The search for the new Chief Operating Officer, Chief Diversity Officer and Dean of the Heller School will begin shortly, according to a March 11 email to the community from Interim University President Lisa Lynch and Interim Provost Irving Epstein.

According to the email, all three searches will begin within the month, with the goal of having a suitable appointee in place around July 1. The committee in charge of finding the new COO will be chaired by Lynch and will include Dean of Arts and Sciences Susan Birren, Vice President for Students and Enrollment Andrew Flagel, Board of Trustees member Larry Kanarek ’76, Vice President for Advancement Services Tim Cross and Profs. Wendy Cadge (SOC), Ron Etlinger (Heller), Anita Hill (Heller) and Carol Osler (ECON). The new COO will replace Steve Manos, who has held the position at the University since 2012. Search firm Spencer Stuart — which aided in the recent search for President-elect Ronald Liebowitz — will also be assisting in the search for the new COO.

The search committee for the CDO — a newly created position that resulted from the Ford Hall 2015 negotiations in December 2015 — will be led by Epstein, with assistance from search firm Witt Kieffer.
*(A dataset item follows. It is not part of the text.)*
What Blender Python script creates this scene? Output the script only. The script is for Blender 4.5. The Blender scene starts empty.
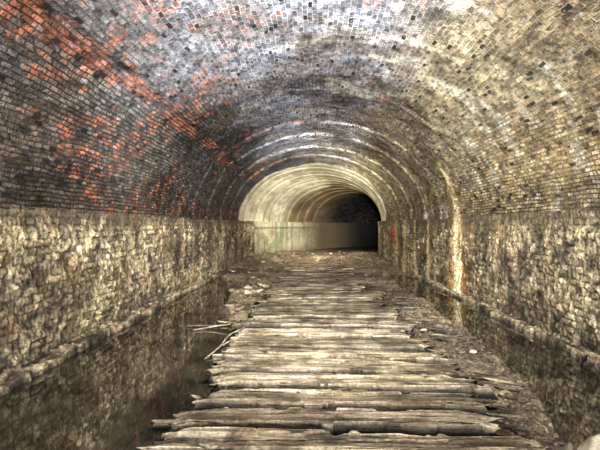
import bpy, math, random
import numpy as np
from mathutils import Vector, Euler
random.seed(7); rng=np.random.RandomState(11)
S=bpy.context.scene
COL=S.collection
try:
    S.view_settings.view_transform='Standard'
    S.view_settings.look='Medium High Contrast'
except Exception as e: print(e)

# ---------------------------------------------------------------- noise
def _h(ix,iy,iz=0,seed=0):
    n=(ix.astype(np.int64)*374761393+iy.astype(np.int64)*668265263+np.asarray(iz).astype(np.int64)*2147483647+seed*1274126177)&0xffffffff
    n=((n^(n>>13))*1274126177)&0xffffffff
    n=((n^(n>>16))*2246822519)&0xffffffff
    n=n^(n>>15)
    return (n&0xffffff)/float(0xffffff)
def vn(x,y,seed=0):
    x=np.asarray(x,float);y=np.asarray(y,float)
    ix=np.floor(x);iy=np.floor(y);fx=x-ix;fy=y-iy
    fx=fx*fx*(3-2*fx);fy=fy*fy*(3-2*fy)
    a=_h(ix,iy,0,seed);b=_h(ix+1,iy,0,seed);c=_h(ix,iy+1,0,seed);d=_h(ix+1,iy+1,0,seed)
    return (a*(1-fx)+b*fx)*(1-fy)+(c*(1-fx)+d*fx)*fy
def fbm(x,y,o=4,seed=0,g=0.5):
    t=0;a=1;s=0
    for i in range(o):
        t=t+a*vn(x*2**i+i*17.3,y*2**i-i*9.1,seed+i);s+=a;a*=g
    return t/s
def ss(a,b,x):
    t=np.clip((x-a)/(b-a),0,1);return t*t*(3-2*t)
def lin(c):
    c=np.array(c,float)/255.
    return np.where(c<=0.04045,c/12.92,((c+0.055)/1.055)**2.4)
def worley(u,v,w,h,seed=0,jit=0.36):
    r=np.floor(v/h); best=np.full(u.shape,9.);sec=np.full(u.shape,9.);idv=np.zeros(u.shape)
    for dj in (-1,0,1):
        rr=r+dj
        off=0.5*(rr%2)+_h(rr,rr*0,0,seed+5)*0.3
        c=np.floor(u/w-off)
        for di in (-1,0,1):
            cc=c+di
            px=(cc+off+0.5+(_h(cc,rr,1,seed)-.5)*2*jit)*w
            py=(rr+0.5+(_h(cc,rr,2,seed)-.5)*.7*jit)*h
            ax=np.abs((u-px)/w);ay=np.abs((v-py)/h)
            d=(ax**4+ay**4)**(1/4.)
            idn=_h(cc,rr,3,seed)
            m=d<best
            sec=np.where(m,best,np.minimum(sec,d))
            idv=np.where(m,idn,idv); best=np.where(m,d,best)
    return best,sec,idv

# ---------------------------------------------------------------- mesh helpers
def mesh_np(name,co,faces,uv=None,col=None,smooth=True,wrapmat=None):
    me=bpy.data.meshes.new(name)
    co=np.asarray(co,np.float32);faces=np.asarray(faces,np.int32)
    nf=len(faces);k=faces.shape[1]
    me.vertices.add(len(co));me.vertices.foreach_set('co',co.ravel())
    me.loops.add(nf*k);me.loops.foreach_set('vertex_index',faces.ravel())
    me.polygons.add(nf)
    me.polygons.foreach_set('loop_start',np.arange(0,nf*k,k,dtype=np.int32))
    try: me.polygons.foreach_set('loop_total',np.full(nf,k,dtype=np.int32))
    except Exception: pass
    me.update(calc_edges=True)
    me.polygons.foreach_set('use_smooth',np.full(nf,smooth,dtype=bool))
    if uv is not None:
        l=me.uv_layers.new(name='UVMap')
        l.data.foreach_set('uv',np.asarray(uv,np.float32)[faces.ravel()].ravel())
    if col is not None:
        for nm,c in col.items():
            a=me.color_attributes.new(nm,'FLOAT_COLOR','POINT')
            c=np.asarray(c,np.float32)
            if c.shape[1]==3: c=np.concatenate([c,np.ones((len(c),1),np.float32)],1)
            a.data.foreach_set('color',c.ravel())
    me.validate()
    if wrapmat: me.materials.append(wrapmat)
    return me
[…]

The remainder of the committee will be comprised of Associate Provost for Academic Affairs Kim Godsoe, Board of Trustees member Curtis Tearte ’73, Senior Associate Vice President for Student Affairs Sheryl Sousa ’90, Director of Employment and Employee Relations and Title IX Coordinator Linda Shinomoto, Program Coordinator for Sexuality and Gender Diversity Felix Tunador, Philip Cooper ’18 , Danni Tang ’19, Vivekanand Vimal Ph.D. ’16, Veronica Flores M.S. ’13 Ph.D. ’18, Profs. Charles Golden (ANTH), Jennifer Gutsell (PSYC), Liz Hedstrom (BIOL) and Govind Sreenivasan (HIST).

Epstein was quoted in a March 1 Justice article as saying that the CDO position will involve “coordinating, implementing and helping to shape the university’s plan for diversity and inclusion ... providing guidance for and having input into decisions about recruitment of faculty, staff and students; and strengthening access to all of our facilities for all of our community members.” He added that the committee will actively be looking for a “deep commitment to diversity and inclusion, relevant experience, understanding of Brandeis’s culture and mission, people skills, strength in management, leadership, innovation, collaboration and communication” in potential candidates.
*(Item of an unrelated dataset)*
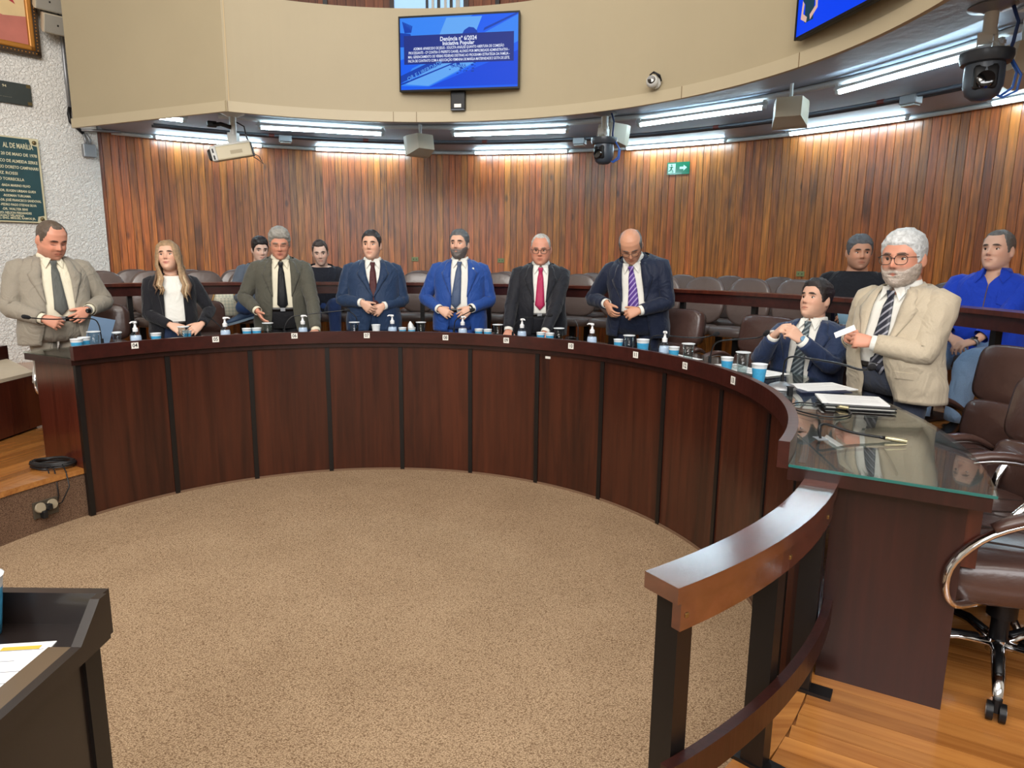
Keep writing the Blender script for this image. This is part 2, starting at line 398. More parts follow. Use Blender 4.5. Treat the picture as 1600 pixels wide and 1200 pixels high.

The Heller Dean search will be chaired by Prof. Dolores Acevedo-Garcia (Heller), who will also be assisted by Spencer Stuart. Search committee members will include Joel Cutcher-Gershenfeld, Joan Dassin, Robert Dunigan, Michael Doonan, Constance Horgan and Thomas Shapiro — all from the Heller School — as well as Prof. Sara Shostak (SOC), Heller Board of Overseers chair Constance Kane Ph.D ’85, alumna Sarah Emond MPP ’09 and two students to be selected by the Heller Graduate Student Association.

These searches are just part of the aftermath of the Ford Hall 2015 protest, the negotiations for which ended in the Draft Implementation Plan for Diversity and Inclusion at Brandeis University, which Lynch released to the community on Dec. 1. Other features of the plan included arrangements for the School of Arts and Sciences to review degree requirements and investigate ways to better incorporate discussions of race into the classroom.

In a Feb. 24 email to the community, Lynch gave updates on the plan, which included a brief discussion on the School of Arts and Sciences implementing diversity representatives to focus on diversifying the faculty and improving recruitment. In a March 1 email to the Justice, Birren said that the diversity representatives play an important role as part of the search committee for tenure-line hires in the School of Arts and Sciences. “Every search for a new tenure-line faculty member has a separate search committee that consists of faculty members from the hiring department, a faculty member from outside the department, and the diversity representative,” Birren wrote, noting that the school is carrying out 10 searches for tenure-line faculty this year, and thus have 10 diversity representatives to sit on each search committee.

She added that the role of the representatives is to help the committee “build the most diverse pool of candidates possible by suggesting outreach initiatives such as advertisements in publications that will reach diverse groups, and committee outreach to … organizations that might help to diversify the pool.”

While the diversity representatives are not voting members of the search committees, she noted, they “must certify to the dean that the hiring decision was arrived at through a fair and unbiased process.”